San Marcos animal shelter pushes toward “no kill” status

Hays

SAN MARCOS, Texas – The cats in the San Marcos Regional Animal Shelter cages will flip upside down, flash paws or claws and meow endlessly to get your attention. And the dogs, well, one sad look and you’re hooked.

Dalton Johnson was looking for a feline friend Friday. “I prefer cats,” said Johnson.

Not all of them will leave there alive, though. In fact, last year, the San Marcos shelter killed 2,049 of 4,534 animals it took in – 45 percent. It only has 89 dog kennels and 60 cat cages. When those are full, some tough decisions must be made.

The gravity is not lost on Johnson. “I felt bad for the older ones, because there’s a lower chance that they’ll be adopted and they’ll eventually be put down.”

That’s the motivation behind a new push to make the shelter “no-kill,” meaning it would save and adopt out 90 percent or more of its animals.
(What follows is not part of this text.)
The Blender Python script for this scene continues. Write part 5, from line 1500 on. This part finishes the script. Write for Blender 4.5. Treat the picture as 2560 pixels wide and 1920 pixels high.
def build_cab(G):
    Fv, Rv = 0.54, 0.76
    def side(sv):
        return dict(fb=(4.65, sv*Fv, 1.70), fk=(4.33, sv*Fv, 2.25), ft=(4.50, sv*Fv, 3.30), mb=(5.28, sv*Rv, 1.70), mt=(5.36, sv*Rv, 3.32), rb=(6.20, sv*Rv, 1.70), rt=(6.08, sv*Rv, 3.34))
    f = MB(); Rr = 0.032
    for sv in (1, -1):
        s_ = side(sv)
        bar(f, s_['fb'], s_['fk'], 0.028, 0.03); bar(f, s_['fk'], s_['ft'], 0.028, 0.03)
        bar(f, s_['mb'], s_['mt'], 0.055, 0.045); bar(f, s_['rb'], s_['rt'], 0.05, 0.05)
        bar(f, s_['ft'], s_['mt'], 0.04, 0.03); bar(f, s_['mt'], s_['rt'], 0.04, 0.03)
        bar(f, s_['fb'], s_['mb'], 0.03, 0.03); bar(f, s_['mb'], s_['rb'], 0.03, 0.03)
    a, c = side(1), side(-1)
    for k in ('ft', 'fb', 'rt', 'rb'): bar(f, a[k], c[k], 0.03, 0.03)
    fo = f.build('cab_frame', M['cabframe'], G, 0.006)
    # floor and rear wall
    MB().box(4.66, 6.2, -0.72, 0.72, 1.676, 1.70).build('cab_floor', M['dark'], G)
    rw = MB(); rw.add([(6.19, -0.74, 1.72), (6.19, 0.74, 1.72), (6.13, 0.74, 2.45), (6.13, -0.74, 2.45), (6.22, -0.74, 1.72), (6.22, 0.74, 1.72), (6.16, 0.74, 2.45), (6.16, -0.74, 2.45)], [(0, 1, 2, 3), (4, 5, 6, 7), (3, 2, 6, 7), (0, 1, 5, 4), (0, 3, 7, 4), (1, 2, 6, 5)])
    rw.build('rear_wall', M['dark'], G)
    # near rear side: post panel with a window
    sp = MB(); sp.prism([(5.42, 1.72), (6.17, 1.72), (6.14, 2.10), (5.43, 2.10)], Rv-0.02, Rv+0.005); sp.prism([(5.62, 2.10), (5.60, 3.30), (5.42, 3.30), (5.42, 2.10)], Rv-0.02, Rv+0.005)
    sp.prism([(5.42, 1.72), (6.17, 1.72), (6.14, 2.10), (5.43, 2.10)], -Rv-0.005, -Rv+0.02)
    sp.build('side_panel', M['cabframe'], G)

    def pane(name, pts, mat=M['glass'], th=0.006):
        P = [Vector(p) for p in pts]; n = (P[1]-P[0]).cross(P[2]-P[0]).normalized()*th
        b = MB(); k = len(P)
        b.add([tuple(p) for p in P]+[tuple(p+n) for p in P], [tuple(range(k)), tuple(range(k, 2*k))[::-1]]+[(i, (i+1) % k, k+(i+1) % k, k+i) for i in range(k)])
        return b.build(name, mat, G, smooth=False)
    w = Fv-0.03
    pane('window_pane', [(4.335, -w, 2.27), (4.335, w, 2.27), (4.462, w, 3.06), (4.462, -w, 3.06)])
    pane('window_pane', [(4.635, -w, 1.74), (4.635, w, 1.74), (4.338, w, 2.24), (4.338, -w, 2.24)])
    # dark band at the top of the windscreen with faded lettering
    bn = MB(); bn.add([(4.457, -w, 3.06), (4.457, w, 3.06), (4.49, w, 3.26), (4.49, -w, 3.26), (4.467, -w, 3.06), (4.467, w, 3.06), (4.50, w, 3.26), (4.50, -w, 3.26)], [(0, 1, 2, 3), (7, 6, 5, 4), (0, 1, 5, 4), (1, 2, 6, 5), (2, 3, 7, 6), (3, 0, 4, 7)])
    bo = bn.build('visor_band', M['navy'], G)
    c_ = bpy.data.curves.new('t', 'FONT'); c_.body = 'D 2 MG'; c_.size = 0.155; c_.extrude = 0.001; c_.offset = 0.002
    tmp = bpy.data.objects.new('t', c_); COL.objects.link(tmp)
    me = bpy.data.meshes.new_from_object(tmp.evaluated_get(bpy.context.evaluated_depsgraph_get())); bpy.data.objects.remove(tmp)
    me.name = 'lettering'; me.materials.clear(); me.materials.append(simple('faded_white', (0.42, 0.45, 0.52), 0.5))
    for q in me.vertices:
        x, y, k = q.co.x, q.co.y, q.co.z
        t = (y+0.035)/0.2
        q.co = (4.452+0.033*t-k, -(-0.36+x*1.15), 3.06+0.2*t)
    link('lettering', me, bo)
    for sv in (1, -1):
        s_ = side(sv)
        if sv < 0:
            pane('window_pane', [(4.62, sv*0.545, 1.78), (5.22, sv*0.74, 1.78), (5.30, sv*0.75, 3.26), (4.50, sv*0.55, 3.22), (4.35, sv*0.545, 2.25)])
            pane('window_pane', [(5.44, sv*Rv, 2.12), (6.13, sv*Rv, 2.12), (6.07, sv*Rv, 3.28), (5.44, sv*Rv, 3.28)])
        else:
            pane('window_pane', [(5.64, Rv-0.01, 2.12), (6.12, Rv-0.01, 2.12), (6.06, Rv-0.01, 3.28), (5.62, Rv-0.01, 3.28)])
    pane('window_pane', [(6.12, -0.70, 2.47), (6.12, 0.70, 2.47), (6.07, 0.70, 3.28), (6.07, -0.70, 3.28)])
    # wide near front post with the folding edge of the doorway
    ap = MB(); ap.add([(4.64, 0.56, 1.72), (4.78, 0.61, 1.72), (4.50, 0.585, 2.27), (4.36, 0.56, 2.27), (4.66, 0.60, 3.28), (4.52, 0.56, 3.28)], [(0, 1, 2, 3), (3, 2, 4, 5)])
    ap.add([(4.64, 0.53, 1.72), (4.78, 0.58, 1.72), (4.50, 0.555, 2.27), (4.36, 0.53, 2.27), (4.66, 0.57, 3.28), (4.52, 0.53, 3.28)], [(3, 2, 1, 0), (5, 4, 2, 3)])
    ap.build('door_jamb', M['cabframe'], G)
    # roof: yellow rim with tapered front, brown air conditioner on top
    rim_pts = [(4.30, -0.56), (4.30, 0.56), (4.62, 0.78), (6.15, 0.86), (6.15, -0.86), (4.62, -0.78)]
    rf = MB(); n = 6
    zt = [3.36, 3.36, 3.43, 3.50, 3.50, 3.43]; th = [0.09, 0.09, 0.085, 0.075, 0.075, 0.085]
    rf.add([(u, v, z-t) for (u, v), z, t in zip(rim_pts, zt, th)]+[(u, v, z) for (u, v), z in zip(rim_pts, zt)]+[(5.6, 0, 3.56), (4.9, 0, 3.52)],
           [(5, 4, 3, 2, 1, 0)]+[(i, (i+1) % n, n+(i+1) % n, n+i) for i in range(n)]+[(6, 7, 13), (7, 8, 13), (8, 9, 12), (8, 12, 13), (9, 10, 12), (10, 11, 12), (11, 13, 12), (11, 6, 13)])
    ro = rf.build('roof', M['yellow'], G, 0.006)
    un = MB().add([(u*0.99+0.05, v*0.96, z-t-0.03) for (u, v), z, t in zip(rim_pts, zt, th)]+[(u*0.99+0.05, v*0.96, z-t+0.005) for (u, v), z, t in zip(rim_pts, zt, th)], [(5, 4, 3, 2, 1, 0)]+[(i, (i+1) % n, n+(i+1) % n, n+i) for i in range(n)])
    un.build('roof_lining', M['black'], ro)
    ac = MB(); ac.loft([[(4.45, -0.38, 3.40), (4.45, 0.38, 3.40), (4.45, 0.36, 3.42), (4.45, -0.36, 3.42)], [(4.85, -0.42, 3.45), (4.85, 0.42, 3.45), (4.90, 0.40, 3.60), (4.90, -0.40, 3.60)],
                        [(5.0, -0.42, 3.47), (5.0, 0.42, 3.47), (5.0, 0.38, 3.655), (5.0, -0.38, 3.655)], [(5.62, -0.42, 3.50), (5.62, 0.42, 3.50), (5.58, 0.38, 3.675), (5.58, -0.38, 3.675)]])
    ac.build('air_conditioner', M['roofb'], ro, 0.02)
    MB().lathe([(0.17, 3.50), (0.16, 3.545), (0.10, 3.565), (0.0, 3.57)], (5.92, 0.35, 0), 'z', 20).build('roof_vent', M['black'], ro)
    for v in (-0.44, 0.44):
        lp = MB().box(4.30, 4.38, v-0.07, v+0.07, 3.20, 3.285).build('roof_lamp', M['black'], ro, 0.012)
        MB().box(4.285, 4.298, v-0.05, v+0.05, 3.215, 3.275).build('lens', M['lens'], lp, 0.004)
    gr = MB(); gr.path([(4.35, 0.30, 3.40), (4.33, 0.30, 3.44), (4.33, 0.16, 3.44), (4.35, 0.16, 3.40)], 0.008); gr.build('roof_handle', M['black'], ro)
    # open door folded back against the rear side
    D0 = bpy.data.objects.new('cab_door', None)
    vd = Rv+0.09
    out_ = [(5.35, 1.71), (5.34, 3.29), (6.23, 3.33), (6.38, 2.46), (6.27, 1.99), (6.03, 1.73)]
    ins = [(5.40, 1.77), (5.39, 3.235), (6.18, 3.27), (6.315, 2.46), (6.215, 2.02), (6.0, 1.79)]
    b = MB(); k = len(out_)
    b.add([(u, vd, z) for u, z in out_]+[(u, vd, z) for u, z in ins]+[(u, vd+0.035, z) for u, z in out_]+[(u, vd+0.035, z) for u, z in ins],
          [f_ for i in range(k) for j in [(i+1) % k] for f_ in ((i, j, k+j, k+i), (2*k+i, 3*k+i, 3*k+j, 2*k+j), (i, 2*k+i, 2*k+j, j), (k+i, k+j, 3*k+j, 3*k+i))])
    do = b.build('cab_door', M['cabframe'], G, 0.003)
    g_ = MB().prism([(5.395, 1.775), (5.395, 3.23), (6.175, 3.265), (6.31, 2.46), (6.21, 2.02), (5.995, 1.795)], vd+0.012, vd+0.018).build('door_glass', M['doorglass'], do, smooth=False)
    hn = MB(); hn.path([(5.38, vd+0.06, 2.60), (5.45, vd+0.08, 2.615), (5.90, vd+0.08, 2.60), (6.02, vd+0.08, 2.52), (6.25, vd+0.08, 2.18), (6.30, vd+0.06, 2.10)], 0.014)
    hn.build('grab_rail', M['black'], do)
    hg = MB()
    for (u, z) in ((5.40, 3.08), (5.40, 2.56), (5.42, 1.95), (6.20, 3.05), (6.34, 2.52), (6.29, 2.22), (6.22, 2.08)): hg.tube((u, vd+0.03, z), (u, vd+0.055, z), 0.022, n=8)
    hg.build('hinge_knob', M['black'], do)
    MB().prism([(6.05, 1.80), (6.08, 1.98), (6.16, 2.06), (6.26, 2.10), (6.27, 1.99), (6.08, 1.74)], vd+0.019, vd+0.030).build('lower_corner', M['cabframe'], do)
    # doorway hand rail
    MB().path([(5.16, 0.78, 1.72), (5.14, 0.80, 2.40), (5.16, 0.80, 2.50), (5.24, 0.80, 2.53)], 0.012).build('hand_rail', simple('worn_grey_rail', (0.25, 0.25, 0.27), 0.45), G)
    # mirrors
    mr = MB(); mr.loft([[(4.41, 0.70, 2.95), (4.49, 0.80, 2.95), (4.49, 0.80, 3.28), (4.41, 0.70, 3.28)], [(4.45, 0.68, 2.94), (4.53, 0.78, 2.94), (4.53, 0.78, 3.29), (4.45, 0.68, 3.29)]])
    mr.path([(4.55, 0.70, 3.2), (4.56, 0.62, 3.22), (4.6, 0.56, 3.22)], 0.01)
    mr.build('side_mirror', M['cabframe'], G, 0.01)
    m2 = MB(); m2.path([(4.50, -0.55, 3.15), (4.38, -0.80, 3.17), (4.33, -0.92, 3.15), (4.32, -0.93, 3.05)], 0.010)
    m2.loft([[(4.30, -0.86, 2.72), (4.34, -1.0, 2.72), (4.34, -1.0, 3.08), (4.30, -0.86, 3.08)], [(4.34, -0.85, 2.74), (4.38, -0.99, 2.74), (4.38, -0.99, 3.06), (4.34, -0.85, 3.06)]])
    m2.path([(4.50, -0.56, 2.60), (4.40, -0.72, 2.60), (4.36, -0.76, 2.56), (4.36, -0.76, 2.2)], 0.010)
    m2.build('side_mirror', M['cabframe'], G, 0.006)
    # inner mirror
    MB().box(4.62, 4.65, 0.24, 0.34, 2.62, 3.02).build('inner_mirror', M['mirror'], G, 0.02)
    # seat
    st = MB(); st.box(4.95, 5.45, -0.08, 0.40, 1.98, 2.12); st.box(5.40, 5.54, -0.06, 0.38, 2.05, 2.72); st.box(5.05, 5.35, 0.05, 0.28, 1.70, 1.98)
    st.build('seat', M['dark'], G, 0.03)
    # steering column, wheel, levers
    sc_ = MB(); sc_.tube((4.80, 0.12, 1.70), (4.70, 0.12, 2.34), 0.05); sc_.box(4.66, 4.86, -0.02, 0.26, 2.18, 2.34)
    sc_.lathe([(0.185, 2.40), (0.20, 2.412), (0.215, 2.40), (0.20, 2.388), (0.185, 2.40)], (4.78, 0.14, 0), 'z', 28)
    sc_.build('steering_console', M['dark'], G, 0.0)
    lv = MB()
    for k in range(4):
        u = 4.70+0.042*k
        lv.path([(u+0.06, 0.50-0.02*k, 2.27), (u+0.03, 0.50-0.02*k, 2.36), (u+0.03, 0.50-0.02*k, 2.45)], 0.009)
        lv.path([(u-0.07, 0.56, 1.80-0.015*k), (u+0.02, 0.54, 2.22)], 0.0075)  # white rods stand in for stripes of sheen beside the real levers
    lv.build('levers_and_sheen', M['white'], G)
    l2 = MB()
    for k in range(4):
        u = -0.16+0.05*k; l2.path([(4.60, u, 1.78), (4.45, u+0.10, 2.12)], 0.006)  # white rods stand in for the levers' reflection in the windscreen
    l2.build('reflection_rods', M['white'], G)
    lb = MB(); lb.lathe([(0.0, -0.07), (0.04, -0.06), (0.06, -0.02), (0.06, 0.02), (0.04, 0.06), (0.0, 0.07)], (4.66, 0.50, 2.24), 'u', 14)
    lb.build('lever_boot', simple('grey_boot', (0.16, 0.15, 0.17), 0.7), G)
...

“It’s going to take a little time for us to get there. Part of it is resources and funding,” said Jeff Caldwell, San Marcos director of Neighborhood Services.

At a recent San Marcos Animal Advisory Board meeting, board member and Buda police Sgt. Bill Kuykendall floated the idea of creating a special taxing district to add dedicated funding for the shelter. That idea, though, would have to be approved by the voters of Hays County.

“I hope they put their money where their heart is,” said animal advocate Jennifer Hayes, who added her support to a no-kill initiative at the board meeting.

“We’re at some really nice opening discussions. I don’t know what it will look like when it finally gets done,” said Caldwell.

“Interest is growing,” said Hayes. “We want them to learn from other shelters, other welfare organizations. There’s no reason to reinvent the wheel.”

Caldwell said San Marcos is looking to other cities for ideas on resources. San Marcos just formed a partnership with Austin Pets Alive! to transfer any overflow of cats to the Austin nonprofit. And they already rely on other community partners like Prevent a Litter (PALS) of Central Texas and the PAWS Shelter in Kyle.

Whatever the ultimate solution is, Caldwell said it will require community support.

“Austin had a groundswell around their no-kill initiative. And they had a lot of the community step forward to help with fostering, funding, all of those kinds of things,” said Caldwell. “San Marcos is going to need those steps to move closer to that goal.”

The Animal Advisory Board hopes to take a more developed proposal to San Marcos City Council in a couple of months.

Johnson, meanwhile, took home an orange tabby.